The base signal has to be AC, because DC starts to electrolyze pins which are hammered down into wood. Also my sensor has to be up to 16m away from the actual wood block so I have to run cables from sensor to the measurement pins. At this point I'm using parallel coaxial cables with shield connected to the GND. It still produces some error, but it can be mathematically subtracted from the actual value. But those cables are hard to repair (near to impossible) so my goal is to use basic Teflon or silicone wire.
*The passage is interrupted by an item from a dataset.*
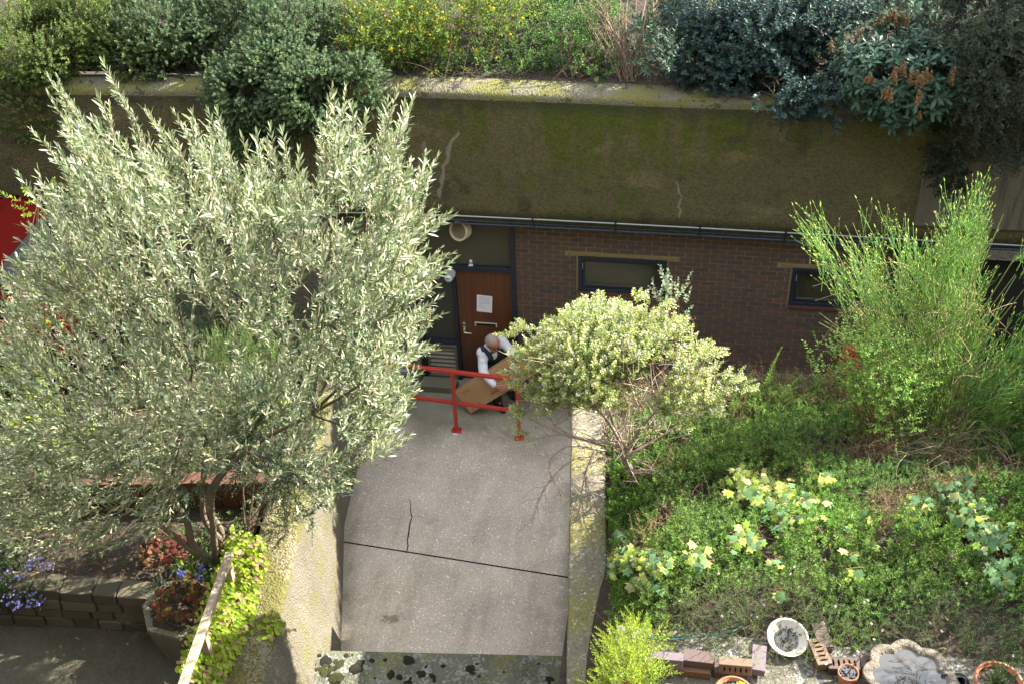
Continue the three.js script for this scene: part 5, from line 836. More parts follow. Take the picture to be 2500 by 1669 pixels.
{ // large-leaved evergreen with tan flower spikes
  const cols = [[0.045, 0.095, 0.06], [0.06, 0.12, 0.075], [0.03, 0.07, 0.045]], mk = () => sprig({ len: 0.2, n: 11, t0: 0.35, L: 0.13, W: 0.042, rows: [[0, 0.1], [0.4, 0.85], [0.7, 1], [1, 0]], a0: 1.5, a1: 0.9, stemR: 0.005, stem: [0.12, 0.09, 0.05], colors: cols, curl: 0.3, fold: 0.2, tip: 0.9 });
  const rosette = mk();
  const t = shrub({ name: 'loquat_shrub', label: 'large-leaved evergreen with upright tan flower clusters leaning over the wall at the upper right', base: onY(2180, 205, 4.95), blobs: [blob(onZ(2180, 190, 0.3), 0.62, 0.4, 0.4), blob(onZ(2280, 215, 0.4), 0.4, 0.35, 0.3), blob(onZ(2220, 245, 0.5), 0.42, 0.25, 0.25), blob(onY(2190, 60, 5.5), 0.5, 0.35, 0.4), blob(onZ(2100, 150, 0.0), 0.25, 0.3, 0.3), blob(onZ(2180, 290, 0.45), 0.28, 0.2, 0.15)], n: 420, sprigs: [rosette], up: 0.5, gap: 0.38, skin: 0.25, seed: 12, stems: 14, stemR: 0.014, mat: GLOSSY, explode: 200, leafMats: [leafMat([0.05, 0.105, 0.065], { transmission: 0.15, clearcoat: 0.35, clearcoatRoughness: 0.35 }), leafMat([0.035, 0.08, 0.05], { transmission: 0.15, clearcoat: 0.35, clearcoatRoughness: 0.35 })] });
  const bead = new THREE.IcosahedronGeometry(0.011, 0), b = new Build();
  for (let k = 0; k < 5; k++) for (let i = 0; i < 34; i++) { const y = rr(0, 0.17), r = 0.02 * (1 - y / 0.2), a = rnd() * 6.28; b.add(bead, aim(V((k - 2) * 0.035 + Math.cos(a) * r, y * (1 - Math.abs(k - 2) * 0.15), Math.sin(a) * r + (k % 2) * 0.02), YUP), pick([[0.26, 0.14, 0.05], [0.32, 0.2, 0.08], [0.2, 0.11, 0.045]])); }
  const fg = b.done();
  for (const [u, v, z, s] of [[2175, 30, -0.7, 1], [2205, 45, -0.7, 1.1], [2145, 40, -0.8, 0.8], [2095, 75, -0.4, 0.8], [2185, 175, 0.55, 1.1], [2235, 190, 0.6, 1.2], [2260, 185, 0.6, 1.2], [2325, 180, 0.5, 1.1], [2165, 225, 0.7, 1], [2120, 185, 0.5, 0.7], [2240, 230, 0.7, 1], [2205, 165, 0.5, 1], [2030, 100, 0, 0.7], [2245, 270, 0.6, 0.6]]) { const m = part('flower_cluster', fg, LEAFY, t); m.position.copy(onZ(u, v + 20, z + 0.3).sub(t.position)); m.scale.setScalar(s * 0.95); m.rotation.set(rr(-0.2, 0.2), rnd() * 6, rr(-0.25, 0.25)); }
}
{ // drooping pale-leaved shrub in the upper right corner
  const mk = () => sprig({ len: 0.26, n: 16, L: 0.062, W: 0.024, rows: OVATE, a0: 1.4, a1: 0.9, bend: 0.35, stemR: 0.003, stem: [0.06, 0.045, 0.03], colors: [[0.05, 0.075, 0.045], [0.075, 0.095, 0.065], [0.03, 0.05, 0.028], [0.1, 0.105, 0.075]], curl: 0.25 });
  shrub({ name: 'silverberry_shrub', label: 'tall drooping shrub with grey-green curled leaves in the upper right corner', base: onY(2400, 200, 4.95), blobs: [blob(onZ(2330, 110, 0.2), 0.5, 0.7, 0.5), blob(onZ(2420, 190, 0.5), 0.45, 0.7, 0.4), blob(onZ(2450, 60, 0), 0.5, 0.6, 0.5), blob(onZ(2360, 250, 0.6), 0.25, 0.35, 0.2), blob(onZ(2480, 300, 0.5), 0.3, 0.5, 0.3)], n: 1700, sprigs: [mk(), mk()], up: 0.1, gap: 0.42, freq: 2.6, seed: 14, stems: 22, stemR: 0.01, lean: V(0, -0.35, 0.15) });
  shrub({ name: 'hanging_shrub', label: 'dark clump of leaves hanging down in front of the blank concrete panel', base: onZ(2330, 300, 0.4), blobs: [blob(onZ(2320, 360, 0.5), 0.2, 0.35, 0.14), blob(onZ(2330, 430, 0.52), 0.2, 0.22, 0.12), blob(onZ(2300, 415, 0.5), 0.14, 0.25, 0.1)], n: 150, sprigs: [sprig({ len: 0.15, n: 12, L: 0.06, W: 0.026, rows: OVATE, a0: 1.4, a1: 0.9, stemR: 0.003, stem: [0.05, 0.04, 0.03], colors: [[0.02, 0.035, 0.02], [0.03, 0.05, 0.03]] })], up: -0.2, gap: 0.36, mat: DULL, stems: 6, stemR: 0.006 });
  // unseen tree added beyond the right edge to shade the upper right corner
  shrub({ name: 'added_shade_tree', label: 'unseen dark evergreen beyond the right edge, added to shade the upper right corner', category: 'tree', base: V(9.5, 4.9, -0.8), blobs: [blob(V(9.2, 6.3, -0.6), 1.5, 1.4, 1.3), blob(V(10.6, 6.8, 0.4), 1.4, 1.8, 1.4), blob(V(8.2, 5.6, -1.4), 0.8, 0.7, 0.7), blob(V(9, 7.6, -1.6), 1.7, 1.5, 1.4)], n: 6000, s0: 1, s1: 1.7, sprigs: [sprig({ len: 0.24, n: 18, L: 0.075, W: 0.03, rows: OVATE, a0: 1.3, a1: 0.8, stemR: 0.004, stem: [0.05, 0.04, 0.03], colors: [[0.022, 0.035, 0.02], [0.03, 0.05, 0.028]] })], up: 0.3, gap: 0.36, skin: 0.5, stems: 10, stemR: 0.03, mat: DULL });
}
// ── olive ──
{
  const b = onY(515, 1372, 1.93), zc = 5.1, t = plant('olive_tree', 'large olive tree with silvery narrow leaves leaning over the left of the ramp', 'tree', b);
  const P = [[60, 540], [78, 420], [120, 300], [105, 195], [185, 260], [255, 165], [285, 290], [320, 350], [365, 270], [400, 350], [430, 290], [530, 275], [560, 380], [610, 350], [700, 330], [735, 370], [775, 370], [800, 250], [845, 222], [890, 290], [960, 245], [1005, 260], [1025, 380], [1060, 395], [1050, 470], [1095, 520], [1045, 570], [1105, 640], [1060, 690], [1080, 760], [1072, 840], [1010, 870], [1030, 925], [1008, 965], [985, 1000], [1000, 1085], [930, 1120], [885, 1180], [800, 1200], [735, 1300], [700, 1330], [640, 1230], [560, 1150], [470, 1150], [400, 1300], [330, 1390], [200, 1360], [60, 1300], [-60, 1250], [-60, 650]];
  const inside = (u, v) => { let c = false; for (let i = 0, j = P.length - 1; i < P.length; j = i++) if ((P[i][1] > v) !== (P[j][1] > v) && u < ((P[j][0] - P[i][0]) * (v - P[i][1])) / (P[j][1] - P[i][1]) + P[i][0]) c = !c; return c; };
  const cols = [[0.27, 0.32, 0.17], [0.38, 0.42, 0.25], [0.5, 0.51, 0.37], [0.12, 0.18, 0.08], [0.62, 0.61, 0.47], [0.2, 0.27, 0.11]];
  const mk = (n = 18, len = 0.32) => sprig({ len, n, L: 0.115, W: 0.024, rows: LANCE, opposite: true, a0: 0.95, a1: 0.25, bend: rr(-0.25, 0.25), stemR: 0.0032, stem: [0.27, 0.24, 0.15], colors: cols, fold: 0.2, curl: 0.12, tip: 0.7 });
  const shoots = [mk(), mk(20, 0.38), mk(14, 0.28), mk(18, 0.34)];
  { const l = shoots[0].userData.leaves; shoots[0].userData.stemOnly = tube([V(0, 0, 0), V(0, 0.15, 0), V(0, 0.29, 0)], 0.0032, 0.0016, 4, 3); }
  // limbs
  const limbs = [], tips = [];
  const limb = (pts, r0, r1) => { limbs.push(tube(pts, r0, r1, 9, pts.length * 5)); return pts[pts.length - 1]; };
  const L = (u, v, dz) => onZ(u, v, b.z + dz);
  const mains = [[[520, 1372, 0], [470, 1330, 0.05], [455, 1270, 0.0], [420, 1210, -0.05], [430, 1110, -0.1], [470, 900, -0.2]], [[515, 1370, 0.02], [440, 1320, 0.1], [380, 1270, 0.15], [300, 1180, 0.2], [210, 1080, 0.3]], [[525, 1370, -0.02], [545, 1330, -0.05], [500, 1270, -0.05], [495, 1180, -0.1], [505, 1050, -0.2], [520, 900, -0.3]], [[530, 1365, -0.05], [540, 1300, -0.1], [505, 1230, -0.15], [560, 1120, -0.2], [680, 960, -0.3], [720, 870, -0.35]], [[525, 1368, 0], [520, 1290, 0.05], [520, 1200, 0.1], [600, 1100, 0.2], [760, 1010, 0.3]]];
  mains.forEach((m, i) => { const pts = m.map(([u, v, dz]) => L(u, v, dz)); pts[0].y = 1.88; tips.push(pts); limb(pts, i === 0 ? 0.05 : 0.042, 0.016); });
  const nodes = tips.flatMap((p) => p.slice(2));
  const spots = [];
  for (let k = 0; k < 7; k++) { let u, v; do { u = rr(0, 1060); v = rr(300, 1150); } while (!inside(u, v)); spots.push(L(u, v, rr(-0.7, 0.7))); }
  const subs = [[330, 300, 0], [250, 260, 0.1], [150, 500, 0.3], [480, 420, -0.2], [640, 430, 0.1], [830, 330, 0.2], [960, 380, 0.1], [1000, 620, 0.2], [980, 820, 0.3], [890, 1050, 0.4], [700, 650, 0], [500, 700, 0.3], [300, 700, 0.5], [120, 850, 0.5], [150, 1150, 0.5], [650, 1150, 0.5], [760, 1190, 0.45], [360, 1280, 0.4], [820, 760, -0.3], [560, 560, -0.4]].map(([u, v, dz]) => L(u, v, dz));
  const all = [];
  for (const e of [...subs, ...spots]) {
    const s = nodes.reduce((a, q) => (q.distanceTo(e) + Math.max(0, q.y - e.y) * 2 < a[0] ? [q.distanceTo(e) + Math.max(0, q.y - e.y) * 2, q] : a), [1e9, null])[1], m = s.clone().lerp(e, 0.5).add(V(gauss() * 0.12, gauss() * 0.1, gauss() * 0.12));
    limb([s, m, e], 0.016, 0.006); all.push([s, m, e]);
  }
  stuffPart('trunk', relG(cat(limbs), b), M.bark, t);
  // shoots: plumes at the tips of the crown, then the body of the crown
  const list = [], thin = [];
  const plumes = [[255, 160], [235, 230], [120, 190], [150, 290], [185, 270], [365, 265], [430, 285], [420, 320], [530, 275], [500, 320], [475, 300], [600, 345], [690, 330], [650, 340], [730, 380], [800, 245], [845, 222], [820, 300], [890, 285], [960, 240], [1003, 255], [985, 300], [930, 330], [1060, 395], [1030, 420], [1095, 520], [1060, 520], [1105, 635], [1070, 650], [1065, 700], [1078, 765], [1040, 800], [1072, 842], [1040, 850], [60, 540], [90, 560], [80, 420], [100, 480], [70, 620], [330, 345], [300, 400], [560, 370], [455, 280], [510, 280], [625, 320], [660, 320], [785, 290], [815, 240], [865, 250], [945, 250], [985, 270], [1040, 400], [1050, 430], [1085, 540], [1020, 480], [1095, 620], [1085, 660], [1060, 740], [1030, 770], [1020, 860], [1000, 950], [990, 1010], [995, 1060], [940, 1090], [90, 330], [65, 450], [50, 590], [130, 250], [30, 640]];
  const lenTot = 0.75;
  for (const [u, v] of plumes) {
    const dz = rr(-0.7, 0.8), e = L(u, v, dz), side = (u - 560) / 560, dir = V(side * 0.35 + gauss() * 0.1, 1, rr(-0.1, 0.25)); if (v > 480) { dir.x += Math.sign(side) * 0.6; dir.y *= 0.75; } dir.normalize();
    const len = rr(0.7, 1.25), s = e.clone().addScaledVector(dir, -len); thin.push(tube([s, s.clone().lerp(e, 0.5).add(V(gauss() * 0.03, 0, gauss() * 0.03)), e.clone().addScaledVector(dir, -0.15)], 0.006, 0.003, 5, 6));
    list.push({ p: e, m: aim(e.clone().addScaledVector(dir, -0.27), dir, rnd() * 6, rr(0.9, 1.05)), c: tint(0.15) });
    for (let k = 0; k < 13; k++) { const f = k / 13, q = s.clone().lerp(e, f * 0.75).add(V(gauss() * 0.02, 0, gauss() * 0.02)), d2 = dir.clone().add(V(gauss() * 0.42, rr(-0.05, 0.3), gauss() * 0.5)).normalize(); list.push({ p: q, m: aim(q, d2, rnd() * 6, rr(0.65, 0.95) * (1 - 0.35 * f)), c: tint(0.18) }); }
  }
  let guard = 60000;
  while (list.length < 3300 && guard--) {
    const u = rr(-80, 1110), v = rr(180, 1400);
    if (!inside(u, v) || (v < 900 && !(inside(u, v - 75) && inside(u + 42, v - 20) && inside(u - 42, v - 20)))) continue;
    // thinner towards the foot, where the limbs show
    const mid = (1 - smooth(Math.abs(u - 560), 200, 420)) * smooth(v, 420, 520) * (1 - smooth(v, 1000, 1100));
    const low = smooth(v, 1020, 1180) * (1 - smooth(Math.abs(u - 520), 150, 330));
    if (rnd() < low * 0.86) continue;
    if (noise3(u / 75, v / 75, 3, 12) < 0.38 - 0.1 * mid + rr(-0.04, 0.04)) continue;
    const half = 0.35 + 0.9 * Math.sqrt(Math.max(0, 1 - ((u - 520) / 640) ** 2)) * smooth(v, 120, 620), p = L(u, v, rr(-0.85, 1) * half), side = (u - 540) / 560;
    const d = V(side * 0.55 + gauss() * 0.45, 0.85 - 0.75 * smooth(v, 800, 1350) + gauss() * 0.3, rr(-0.35, 0.5)).normalize();
    list.push({ p, m: aim(p.addScaledVector(d, -0.25), d, rnd() * 6, rr(0.75, 1.1)), c: tint(0.2) });
    if (rnd() < 0.16) { const a = pick(all), s = a[1].clone().lerp(a[2], rnd()); if (s.distanceTo(p) < 1.0) thin.push(tube([s, s.clone().lerp(p, 0.5).add(V(gauss() * 0.05, rr(-0.02, 0.1), gauss() * 0.05)), p], 0.006, 0.003, 4, 5)); }
  }
  for (let i = 0; i < 330; i++) { const u = rr(-60, 430), v = rr(1040, 1340) - Math.max(0, u - 250) * 0.25, p = L(u, v, rr(0.1, 0.8)), d = V(-0.5 + gauss() * 0.6, rr(-0.5, 0.35), 0.5 + gauss() * 0.4).normalize(); list.push({ p, m: aim(p.addScaledVector(d, -0.2), d, rnd() * 6, rr(0.8, 1.1)), c: tint(0.2) }); }
  stuffPart('twigs', relG(cat(thin), b), std({ color: rgb(0.28, 0.24, 0.17) }), t);
  t.userData.twig = M.twig;
  explode(t, shoots, list, 290, b, cols.map((c) => leafMat(c, { transmission: 0.35, clearcoat: 0.4, clearcoatRoughness: 0.45 })));
  delete t.userData.twig;
  scatter(t, 'foliage', shoots, rel(list, b), foliageMat({ transmission: 0.35, clearcoat: 0.4, clearcoatRoughness: 0.45 }));
}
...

Lock-in seemed to be good option because you can get the main signal out of the noise, which can be generated in wires. Also you can get really small values and from my calculation and measurements my voltage should be from 9.8V to 4 mV. Also the output of the LIA is DC which is ideal for ADC and for low sampling rate. The time windows for measurement can be 10 or 20 seconds so no need for speed here.
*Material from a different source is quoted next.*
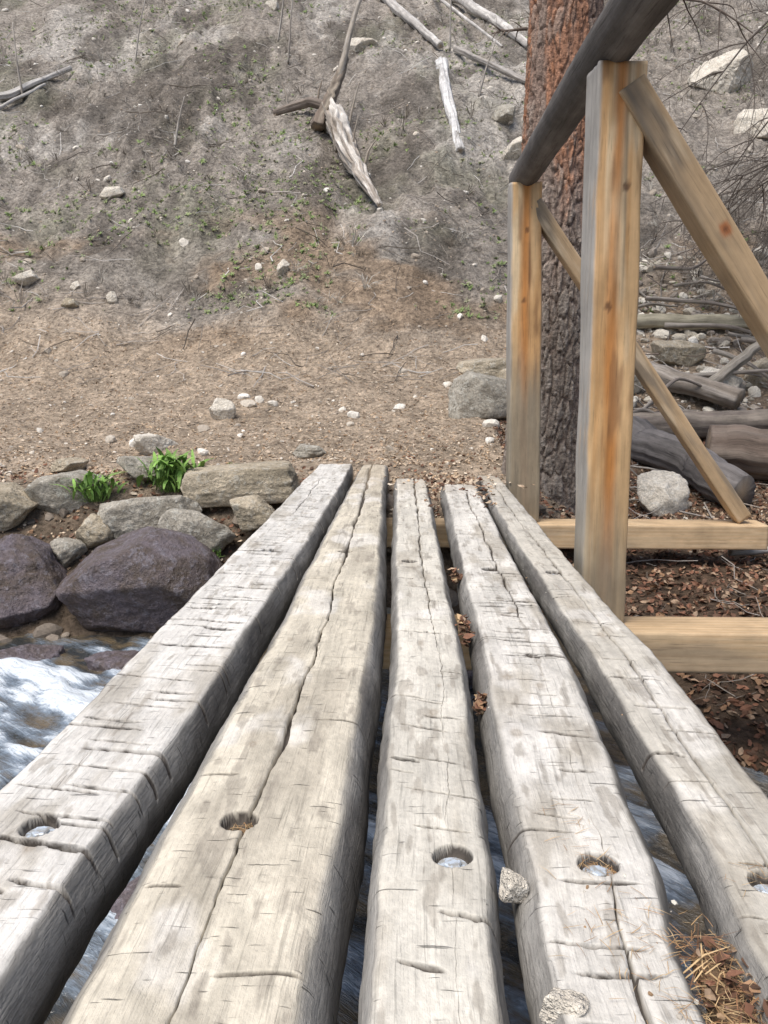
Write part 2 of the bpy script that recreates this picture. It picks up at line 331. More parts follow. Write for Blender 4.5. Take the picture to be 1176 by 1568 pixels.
def rsq(half_x,half_y,M,rad):
    out=[]
    for k in range(4):
        for i in range(M):
            t=-1+2*i/M
            p={0:(t,-1),1:(1,t),2:(-t,1),3:(-1,-t)}[k]; out.append((p[0]*half_x,p[1]*half_y))
    o=np.array(out); ix=np.array([half_x-rad,half_y-rad]); cpt=np.clip(o,-ix,ix); d=o-cpt; ln=np.linalg.norm(d,axis=1,keepdims=True)
    corner=(np.abs(o)>ix).all(axis=1)
    o[corner]=cpt[corner]+d[corner]/np.maximum(ln[corner],1e-9)*rad
    return o
def timber(name,A,B,hx,hy,colf,mat,M=18,seed=0,rad=.008,up=(0,-1,0),wob=.0015,step=.012,taper=1.0,parent=bridge):
    A=np.array(A,float);B=np.array(B,float);Ln=np.linalg.norm(B-A);T=(B-A)/Ln
    Vv=-np.array(up,float);Vv-=T*Vv.dot(T);Vv/=np.linalg.norm(Vv);U=np.cross(Vv,T)
    n=max(4,int(Ln/step));l=np.linspace(0,Ln,n);pr=rsq(hx,hy,M,rad);m=len(pr)
    Pp=np.repeat(pr[None],n,0)*(1+(taper-1)*(l/Ln))[:,None,None]
    Lg=l[:,None]+0*Pp[...,0]
    ang=np.arctan2(pr[:,1],pr[:,0])[None]+0*Lg
    Pp=Pp*(1+(wob/hx)*(fbm(np.cos(ang)*2+5,Lg*2.5+np.sin(ang)*2,3,seed)*2)[...,None])
    VV=A+Lg[...,None]*T+Pp[...,:1]*U+Pp[...,1:]*Vv
    cl=colf(Pp[...,0],Pp[...,1],Lg,hx,hy)
    nv=n*m;allv=np.concatenate([VV.reshape(-1,3),A[None],B[None]]);j=np.arange(m)
    tr=np.concatenate([np.stack([(j+1)%m,j,0*j+nv],-1),np.stack([(n-1)*m+j,(n-1)*m+(j+1)%m,0*j+nv+1],-1)])
    g=np.stack([Pp[...,0]+seed*.9,Pp[...,1],Lg],-1)
    ec=cl.reshape(-1,3).mean(0)[None]*.8
    return mk(name,allv,gridq(n,m,True),tr,col=np.concatenate([cl.reshape(-1,3),ec,ec]),gc=np.concatenate([g.reshape(-1,3),[[0,0,0],[0,0,0]]]),mat=mat,parent=parent)
def C(*a): return np.array(a,float)
def postcol(seed,graylen,orange,shift=0.):
    def f(px,py,l,hx,hy):
        one=np.ones(px.shape+(3,))
        c=one*C(.66,.44,.23)
        wob=.25*fbm(l*1.6,l*0,3,seed)
        s4=sstep(-.05,.25,fbm(px*22,l*2.2,4,seed+5)); c=mix(c,one*C(.76,.61,.40),s4*.75)
        s2=sstep(.1,.35,fbm(px*34,l*1.1,3,seed+2)); c=mix(c,one*C(.54,.29,.11),s2*.6)
        s1=np.exp(-(np.abs(px/hx-shift-wob)/.27)**3)*sstep(-.3,.15,fbm(px*9,l*1.9,4,seed+1)+orange)
        c=mix(c,one*C(.54,.22,.055),np.clip(s1,0,1)*.88)
        s3=sstep(.2,.45,fbm(px*30,l*3.2,4,seed+4)); c=mix(c,one*C(.22,.11,.05),s3*.6)
        lf=sstep(.86,.99,-px/hx+.10*fbm(l*5,l*0,3,seed+6)); c=mix(c,one*C(.38,.365,.34),lf)
        rf=sstep(.93,1.0,px/hx); c=mix(c,one*C(.36,.29,.22),rf*.7)
        bk=sstep(.9,1.0,py/hy); c=mix(c,one*C(.3,.26,.22),bk)
        g=1-sstep(graylen-.2,graylen+.18,l+.16*fbm(px*34,l*3,4,seed+8)); c=mix(c,one*C(.27,.235,.175),g*.88)
        for kz in (0.9,1.22):
            kx=.3*hx*math.sin(seed+kz*9); d=np.hypot((px-kx)/.010,(l-kz-.07*seed%.2)/.014)+.3*fbm(px*80,l*80,2,3); c=mix(c,one*C(.13,.06,.03),(1-sstep(.7,1.1,d))*.8*(py<0))
        ch=np.exp(-((px-.25*hx-.006*fbm(l*3,l*0,3,seed+12))/.0022)**2)*sstep(.75,1.0,l)*(py<0); c=mix(c,one*C(.10,.05,.025),ch*.8)
        c=c*(1+.12*fbm(px*70,l*7,3,seed+9))[...,None]
        return c
    return f
def beamcol(seed,base=(.64,.48,.30)):
    def f(px,py,l,hx,hy):
        one=np.ones(px.shape+(3,));c=one*C(*base)
        ringv=np.sin((px*45+py*30+.9*fbm(l*1.3,px*6,3,seed))*9); c=mix(c,one*C(base[0]*.74,base[1]*.62,base[2]*.5),sstep(-.1,.9,ringv)*.5)
        c=mix(c,one*C(.22,.13,.07),(1-sstep(.5,1.0,np.hypot((px)/.02,(l-1.05)/.04)))*.3)
        c=mix(c,one*C(.36,.29,.21),sstep(.05,.45,fbm(px*14,l*2.5,4,seed+7))*.55)
        return c*(1+.12*fbm(px*20,l*2,3,seed+3))[...,None]
    return f
def bracecol(seed):
    def f(px,py,l,hx,hy):
        one=np.ones(px.shape+(3,));c=one*C(.50,.355,.21)
        c=mix(c,one*C(.28,.22,.155),sstep(-.1,.35,fbm(px*16,l*2.5,4,seed)))
        c=mix(c,one*C(.64,.51,.35),sstep(.1,.4,fbm(px*26,l*3.2,4,seed+2))*.75)
        d=np.hypot((px+.01)/.016,(l-.46)/.024)+.35*fbm(px*60,l*50,3,seed); c=mix(c,one*C(.40,.13,.04),(1-sstep(.6,1.2,d))*.85);c=mix(c,one*C(.10,.04,.02),(1-sstep(.1,.5,d))*.7)
        return c*(1+.12*fbm(px*60,l*6,3,seed+5))[...,None]
    return f
ZB=-.19
timber('post_near',(.564,2.455,ZB),(.552,2.455,1.355),.066,.062,postcol(3,.30,.25,-.05),M_post,M=22,seed=3,up=(math.sin(math.radians(3)),-math.cos(math.radians(3)),0),wob=.005,step=.01)
timber('post_far',(.552,4.12,ZB),(.520,4.12,1.40),.074,.066,postcol(8,.72,.8,0.),M_post,M=18,seed=8,wob=.003)
timber('post_rear',(.585,.62,ZB),(.585,.62,1.31),.068,.066,postcol(5,.3,.3),M_post,M=12,seed=5,wob=.003)
for nm,yb,sd in (('outrigger_beam_near',2.40,1),('outrigger_beam_far',4.09,2),('outrigger_beam_rear',.62,4)):
    timber(nm,(-.5,yb,ZB-.062),(1.72 if sd!=1 else 1.66,yb,ZB-.062),.060,.085,beamcol(sd),M_beam,M=14,seed=sd,rad=.004,wob=.0006)
timber('brace_near',(.578,2.44,1.30),(1.585,2.44,ZB+.02),.040,.050,bracecol(2),M_post,M=14,seed=12,rad=.006,wob=.0015)
timber('brace_far',(.56,4.10,1.31),(1.62,4.09,ZB+.02),.036,.045,bracecol(7),M_post,M=12,seed=14,rad=.006,wob=.0015)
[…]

I'm open for suggestion for this kind of measurement. I looked for picoammeter but I'm afraid of the noise...

Gargy

 

[ZekeR]

Gargy,

1.) If you won't be measuring the same piece of wood for years, then you probably don't care about electrolysis of the nails. However, you may still find AC stimulus useful for other reasons.
2.) If the wood impedance is extremely high, then the frequency you apply must be very low to permit parasitic capacitances (for example, dipoles existing within the wood) to fully charge before measuring.
3.) When operating at low frequencies, you don't need to use the full "lock-in" approach; you can simply measure voltage when positive bias is applied, and then measure voltage when negative bias is applied. Taking the difference between the two voltages will tell you the resistance. (This technique is formally known as "correlated double-sampling," but the big name makes it sound much more intimidating than it really is.) You will still want a long integration time when measuring each voltage, to filter out noise.
4.) You should use multiple resistors for the divider. 50Meg and 50k will probably do the job. Switch into the 50k range using a relay.
5.) When using a shielded cable for the high-impedance node, instead of grounding the shield, you may consider using an actively-driven shield (by connecting the shield to the output of the buffer). You have to ensure the buffer remains stable, such as by connecting the shield through a 1k resistor, but this could help your measurement settle faster.
6.) Be careful with the high-impedance node--leakage currents can easily throw your measurement off. Guard-ring the node with the buffer's output wherever possible (same idea as actively-driven shield), as well as guard-ringing the 50k resistor and relay high-Z terminal. If you build your 50M resistor out of multiple 10M resistors, you can guard-ring the intermediate nodes with divided-down versions of the buffer output.

 

[FvM]

The term "lock-in amplifier" doesn't exactly match the application, but a complex impedance measurement with phase sensistive rectifier is perfectly suited. In addition a measurement circuit that is insensitive to cable capacitances, e.g. voltage source/current sense. That's how all AC impedance (LCR) meters work.


After compensating all external influences (cable, test fixture) you get a complex, frequency dependent impedance of your device under test. If you calculate a parallel resistance, it will be probably different from measured DC resistance and frequency dependent, too. So you need to select a measurement frequency that gives significant results and find out how it can be mapped to known DC resistance values.